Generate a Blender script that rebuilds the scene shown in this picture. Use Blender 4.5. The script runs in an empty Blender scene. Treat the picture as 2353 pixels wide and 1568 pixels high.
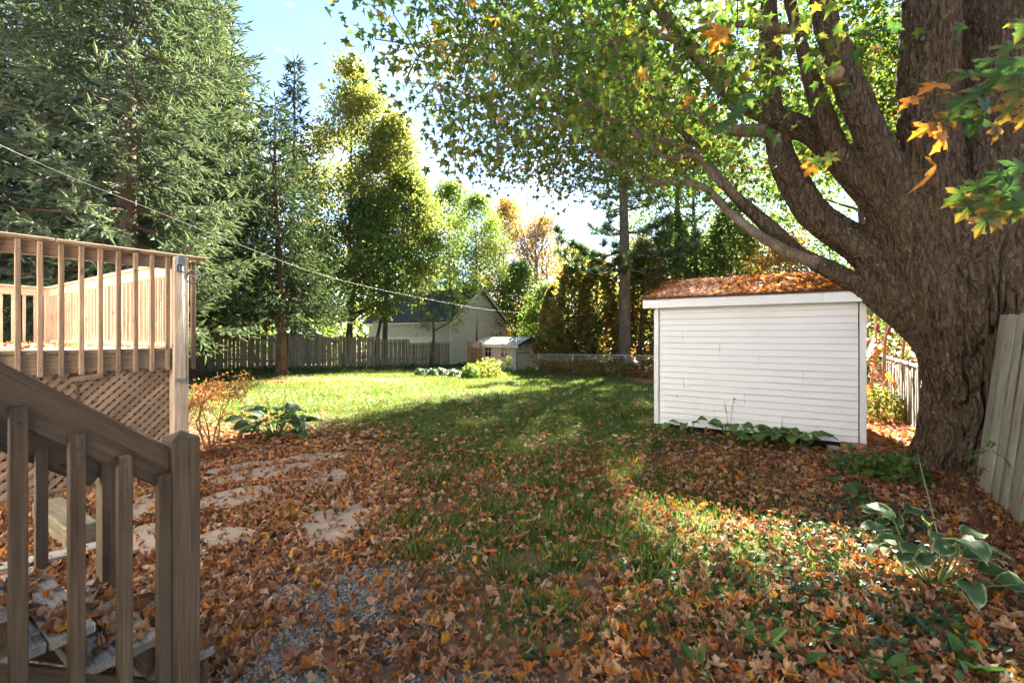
import bpy, math, random
import numpy as np
from mathutils import Vector, Matrix

# ---------------------------------------------------------------- camera, sky, sun, exposure
SC = bpy.context.scene
COL = SC.collection
F, CX, HY = 1045.3, 1176.0, 770.0          # focal length / centre column / horizon row of the 2352 px wide photograph
CAMZ = 1.62
cam_d = bpy.data.cameras.new('camera')
cam = bpy.data.objects.new('camera', cam_d)
COL.objects.link(cam)
cam.location = (0, 0, CAMZ)
cam.rotation_euler = (math.radians(90), 0, 0)
cam_d.sensor_width = 36
cam_d.lens = 16
cam_d.shift_y = -14 / 2352
cam_d.clip_start = 0.05
cam_d.clip_end = 600
cam_d.dof.use_dof = True
cam_d.dof.focus_distance = 8.5
cam_d.dof.aperture_fstop = 4.5
SC.camera = cam

SUN_AZ, SUN_EL = math.radians(19.7), math.radians(34.7)      # ahead, right of the view axis
SUNV = Vector((math.sin(SUN_AZ) * math.cos(SUN_EL), math.cos(SUN_AZ) * math.cos(SUN_EL), math.sin(SUN_EL)))
sun_d = bpy.data.lights.new('sun', 'SUN')
sun_d.energy = 5.0
sun_d.angle = math.radians(0.5)
sun_d.color = (1.0, 0.93, 0.80)
sun = bpy.data.objects.new('sun', sun_d)
COL.objects.link(sun)
sun.rotation_euler = SUNV.to_track_quat('Z', 'Y').to_euler()
sun.location = SUNV * 60

world = bpy.data.worlds.new('World')
SC.world = world
world.use_nodes = True
wn = world.node_tree.nodes
wl = world.node_tree.links
for n in list(wn):
    wn.remove(n)
w_out = wn.new('ShaderNodeOutputWorld')
w_bg = wn.new('ShaderNodeBackground')
w_bg.inputs['Strength'].default_value = 0.029
sky = wn.new('ShaderNodeTexSky')
sky.sky_type = 'NISHITA'
sky.sun_disc = False
sky.sun_elevation = SUN_EL
sky.sun_rotation = SUN_AZ
sky.air_density = 1.0
sky.dust_density = 0.1
sky.ozone_density = 1.6
w_tc = wn.new('ShaderNodeTexCoord')
w_map = wn.new('ShaderNodeMapping')
w_map.inputs['Scale'].default_value = (1.6, 1.6, 5.0)
w_no = wn.new('ShaderNodeTexNoise')
w_no.inputs['Scale'].default_value = 2.2
w_no.inputs['Detail'].default_value = 7
w_no.inputs['Roughness'].default_value = 0.62
w_rp = wn.new('ShaderNodeValToRGB')
w_rp.color_ramp.elements[0].position = 0.54
w_rp.color_ramp.elements[1].position = 0.72
w_mix = wn.new('ShaderNodeMixRGB')
w_mix.inputs['Color2'].default_value = (6.0, 6.1, 6.3, 1)
wl.new(w_tc.outputs['Generated'], w_map.inputs['Vector'])
wl.new(w_map.outputs[0], w_no.inputs['Vector'])
wl.new(w_no.outputs['Fac'], w_rp.inputs['Fac'])
wl.new(w_rp.outputs['Color'], w_mix.inputs['Fac'])
wl.new(sky.outputs[0], w_mix.inputs['Color1'])
wl.new(w_mix.outputs[0], w_bg.inputs['Color'])
wl.new(w_bg.outputs[0], w_out.inputs['Surface'])

SC.view_settings.view_transform = 'Standard'
SC.view_settings.look = 'None'
SC.view_settings.gamma = 1.0
SC.view_settings.use_curve_mapping = False
SC.view_settings.exposure = 3.85
SC.cycles.max_bounces = 8
SC.cycles.diffuse_bounces = 4
SC.cycles.glossy_bounces = 2
SC.cycles.transmission_bounces = 6
SC.cycles.transparent_max_bounces = 8
SC.cycles.sample_clamp_indirect = 6.0
SC.cycles.use_denoising = True

# ---------------------------------------------------------------- lot axes and measuring helpers
U = np.array([0.835, -0.551, 0.0]); U /= np.linalg.norm(U)      # across the lot
V = np.array([0.551, 0.835, 0.0]); V /= np.linalg.norm(V)      # down the lot, away from the house
Z3 = np.array([0.0, 0.0, 1.0])


def P(x, y, d):
    """world point seen at column x, row y at depth d"""
    return np.array([(x - CX) / F * d, d, CAMZ - (y - HY) / F * d])


def smooth(a, b, x):
    t = np.clip((np.asarray(x, float) - a) / (b - a), 0, 1)
    return t * t * (3 - 2 * t)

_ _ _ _

= Exercise brief =
All of the data needs repeating exactly, but the pictures do not.

= Task solution =
Generate a Blender script that rebuilds the scene shown in this picture. Use Blender 4.5. The script runs in an empty Blender scene. Treat the picture as 2353 pixels wide and 1568 pixels high.
import bpy, math, random
import numpy as np
from mathutils import Vector, Matrix

# ---------------------------------------------------------------- camera, sky, sun, exposure
SC = bpy.context.scene
COL = SC.collection
F, CX, HY = 1045.3, 1176.0, 770.0          # focal length / centre column / horizon row of the 2352 px wide photograph
CAMZ = 1.62
cam_d = bpy.data.cameras.new('camera')
cam = bpy.data.objects.new('camera', cam_d)
COL.objects.link(cam)
cam.location = (0, 0, CAMZ)
cam.rotation_euler = (math.radians(90), 0, 0)
cam_d.sensor_width = 36
cam_d.lens = 16
cam_d.shift_y = -14 / 2352
cam_d.clip_start = 0.05
cam_d.clip_end = 600
cam_d.dof.use_dof = True
cam_d.dof.focus_distance = 8.5
cam_d.dof.aperture_fstop = 4.5
SC.camera = cam

SUN_AZ, SUN_EL = math.radians(19.7), math.radians(34.7)      # ahead, right of the view axis
SUNV = Vector((math.sin(SUN_AZ) * math.cos(SUN_EL), math.cos(SUN_AZ) * math.cos(SUN_EL), math.sin(SUN_EL)))
sun_d = bpy.data.lights.new('sun', 'SUN')
sun_d.energy = 5.0
sun_d.angle = math.radians(0.5)
sun_d.color = (1.0, 0.93, 0.80)
sun = bpy.data.objects.new('sun', sun_d)
COL.objects.link(sun)
sun.rotation_euler = SUNV.to_track_quat('Z', 'Y').to_euler()
sun.location = SUNV * 60

world = bpy.data.worlds.new('World')
SC.world = world
world.use_nodes = True
wn = world.node_tree.nodes
wl = world.node_tree.links
for n in list(wn):
    wn.remove(n)
w_out = wn.new('ShaderNodeOutputWorld')
w_bg = wn.new('ShaderNodeBackground')
w_bg.inputs['Strength'].default_value = 0.029
sky = wn.new('ShaderNodeTexSky')
sky.sky_type = 'NISHITA'
sky.sun_disc = False
sky.sun_elevation = SUN_EL
sky.sun_rotation = SUN_AZ
sky.air_density = 1.0
sky.dust_density = 0.1
sky.ozone_density = 1.6
w_tc = wn.new('ShaderNodeTexCoord')
w_map = wn.new('ShaderNodeMapping')
w_map.inputs['Scale'].default_value = (1.6, 1.6, 5.0)
w_no = wn.new('ShaderNodeTexNoise')
w_no.inputs['Scale'].default_value = 2.2
w_no.inputs['Detail'].default_value = 7
w_no.inputs['Roughness'].default_value = 0.62
w_rp = wn.new('ShaderNodeValToRGB')
w_rp.color_ramp.elements[0].position = 0.54
w_rp.color_ramp.elements[1].position = 0.72
w_mix = wn.new('ShaderNodeMixRGB')
w_mix.inputs['Color2'].default_value = (6.0, 6.1, 6.3, 1)
wl.new(w_tc.outputs['Generated'], w_map.inputs['Vector'])
wl.new(w_map.outputs[0], w_no.inputs['Vector'])
wl.new(w_no.outputs['Fac'], w_rp.inputs['Fac'])
wl.new(w_rp.outputs['Color'], w_mix.inputs['Fac'])
wl.new(sky.outputs[0], w_mix.inputs['Color1'])
wl.new(w_mix.outputs[0], w_bg.inputs['Color'])
wl.new(w_bg.outputs[0], w_out.inputs['Surface'])

SC.view_settings.view_transform = 'Standard'
SC.view_settings.look = 'None'
SC.view_settings.gamma = 1.0
SC.view_settings.use_curve_mapping = False
SC.view_settings.exposure = 3.85
SC.cycles.max_bounces = 8
SC.cycles.diffuse_bounces = 4
SC.cycles.glossy_bounces = 2
SC.cycles.transmission_bounces = 6
SC.cycles.transparent_max_bounces = 8
SC.cycles.sample_clamp_indirect = 6.0
SC.cycles.use_denoising = True

# ---------------------------------------------------------------- lot axes and measuring helpers
U = np.array([0.835, -0.551, 0.0]); U /= np.linalg.norm(U)      # across the lot
V = np.array([0.551, 0.835, 0.0]); V /= np.linalg.norm(V)      # down the lot, away from the house
Z3 = np.array([0.0, 0.0, 1.0])


def P(x, y, d):
    """world point seen at column x, row y at depth d"""
    return np.array([(x - CX) / F * d, d, CAMZ - (y - HY) / F * d])


def smooth(a, b, x):
    t = np.clip((np.asarray(x, float) - a) / (b - a), 0, 1)
    return t * t * (3 - 2 * t)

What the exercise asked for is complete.